Problem details = Quote the data exactly, first line to the line containing "b.build('leaves', M['leaf'], v, ang=80, norm=False)", with no pictures.

═══

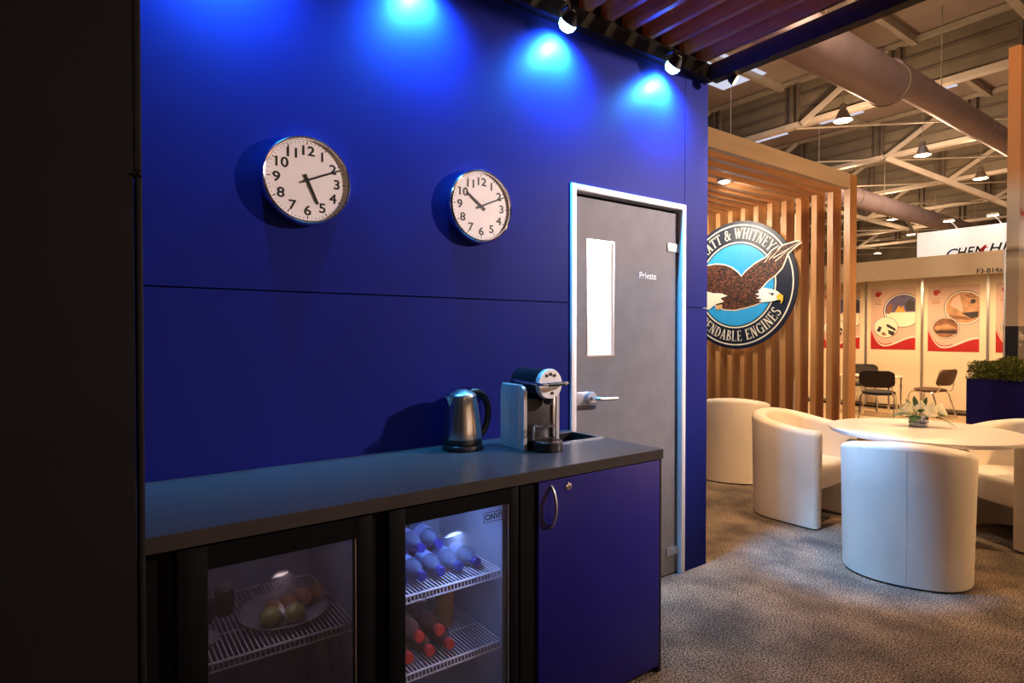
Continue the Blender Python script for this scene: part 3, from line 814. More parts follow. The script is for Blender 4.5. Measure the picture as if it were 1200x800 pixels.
lf = [((-.02, -.03, .075), (-.75, -.6, .25), .15, .032, .05), ((.0, -.04, .075), (-.25, -1, .1), .075, .030, .05), ((.02, -.03, .09), (.1, -.9, .6), .08, .022, .01), ((.03, 0, .08), (1, .35, .2), .16, .026, .06), ((.03, .0, .075), (1, .05, .1), .17, .024, .08),
      ((-.03, .02, .10), (-.55, .3, .8), .09, .022, .0), ((.02, .03, .11), (.2, .2, 1), .085, .018, 0), ((-.01, 0, .11), (-.15, -.2, 1), .09, .022, 0), ((.03, .03, .10), (.7, .6, .7), .09, .02, .02), ((-.03, .0, .08), (-1, -.1, .2), .15, .028, .05)]
b = MB()
for base, dd, ln, wd, dr_ in lf: leaf_mesh(b, base, dd, ln, wd, dr_)
b.build('leaves', M['leaf'], v, ang=80, norm=False)

# ------------------------------------------------------------------ slatted screen with emblem
SYF, SYB = 5.60, 5.73
PX = -.41
p = empty('slat_screen', (PX, SYF, 0), 0, 'oak slat wall and canopy behind the lounge carrying the round emblem', 'screen')
NS = 22
for k in range(NS):
    x = -.15 * k
    if k == 0:
        MB().box(-.052, 0, 0, .13, 0, 2.805).build('post', M['wood'], p, smooth=False)
    else:
        MB().box(x - .052, x, .0, .155, 0, 2.67).build('slat', M['wood'], p, smooth=False)
        MB().box(x - .052, x, -2.58, .155, 2.671, 2.79).build('roof_slat', M['woodH'], p, smooth=False)
MB().box(-.05, -.0005, -2.6, -.0005, 2.67, 2.805).build('side_beam', M['woodB'], p, smooth=False)
MB().box(-3.3, -.05, -2.64, -2.59, 2.67, 2.805).build('front_beam', M['woodB'], p, smooth=False)
# plain cream board standing behind the left part of the screen
struct('wall_far', MB().box(-6, -1.05, 6.0, 6.04, 0, 2.6), M['pale'], smooth=False)
# emblem
RD = .672
eb = empty('round_emblem', (-1.53, SYF - .055, 1.868), 0, 'round navy and sky blue eagle emblem on the oak slat screen', 'sign')
def ring(r0, r1, d0, d1, mat, nm):
    b = MB(); b.lathe([(r0, d0), (r1, d0), (r1, d1), (r0, d1), (r0, d0)] if r0 > 0 else [(0, d0), (r1, d0), (r1, d1), (0, d1)], seg=96, M=Matrix.Rotation(PI / 2, 4, 'X'))
    return b.build(nm, mat, eb)
ring(0, RD, -.02, .0, M['navy'], 'backing_disc')
ring(RD * .925, RD * .945, .0, .003, M['cream'], 'outer_ring')
ring(RD * .655, RD * .675, .0, .003, M['cream'], 'inner_ring')
ring(0, RD * .635, .0, .002, M['disc_blue'], 'blue_field')
ring(RD * .80, RD * .84, -.035, -.0205, M['e_white'], 'halo_light')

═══

Response to this exercise =
Continue the Blender Python script for this scene: part 3, from line 814. More parts follow. The script is for Blender 4.5. Measure the picture as if it were 1200x800 pixels.
lf = [((-.02, -.03, .075), (-.75, -.6, .25), .15, .032, .05), ((.0, -.04, .075), (-.25, -1, .1), .075, .030, .05), ((.02, -.03, .09), (.1, -.9, .6), .08, .022, .01), ((.03, 0, .08), (1, .35, .2), .16, .026, .06), ((.03, .0, .075), (1, .05, .1), .17, .024, .08),
      ((-.03, .02, .10), (-.55, .3, .8), .09, .022, .0), ((.02, .03, .11), (.2, .2, 1), .085, .018, 0), ((-.01, 0, .11), (-.15, -.2, 1), .09, .022, 0), ((.03, .03, .10), (.7, .6, .7), .09, .02, .02), ((-.03, .0, .08), (-1, -.1, .2), .15, .028, .05)]
b = MB()
for base, dd, ln, wd, dr_ in lf: leaf_mesh(b, base, dd, ln, wd, dr_)
b.build('leaves', M['leaf'], v, ang=80, norm=False)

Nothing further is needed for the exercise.